Restricting user freedom of customisation
The context:
Currently working on the redesign of an employee attendance app that's used by various companies. At the moment the companies that use the app can set their own attendance statuses to fit their needs.
For example Company X created and use the attendance statuses: Present, Late, Absent. Whilst Company Y uses: Present, Absent, Absent without notice.
We give the client companies full control over how many and what options of attendance they want to use so it differs from company to company.
Now this is all fine and dandy until you look at the user interface (I'm not obliged to show you and it doesn't hold relevance anyway since the redesign is well underway) which is a complete mess as you have to cater for so many possible options and it slows the whole work flow down unnecessarily.
Edit due to comment further explaining the pain point: It becomes a complete mess because all the clients really need, fundamentally, is to see whether they were present, absent (with notice), absent without notice, or late. Some clients have 13 different statuses for what seems like just for the sake of it because they can and the end users who mark it end up being terribly confused as to which status to check because they end up being rather similar. It also clutters the UI unnecessarily with all these options.
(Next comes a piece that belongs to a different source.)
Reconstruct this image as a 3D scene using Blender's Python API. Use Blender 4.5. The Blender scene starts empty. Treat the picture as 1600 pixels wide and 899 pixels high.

As such, what we want to do is...
... standardise the attendance options for all client companies as to avoid the current situation of catering for possibly hundreds of different variations of statuses that are essentially the same in meaning. We plan to set a small yet sufficient number of available statuses and remove any option for clients to create their own statuses.
Our concern is...
... that we would face an outcry from existing customers about limiting and cutting back on the current level of customisation and control that they have over the system and that they would simply stop using the system even if they would be able to complete their work flow much easier and faster without missing anything critical.
The question at hand:
Is limiting the users ability for customisation and forcing them into standardised practices a dangerous path to take and why?
And to a further extent, how could users be persuaded to accept giving up the freedom of customisation?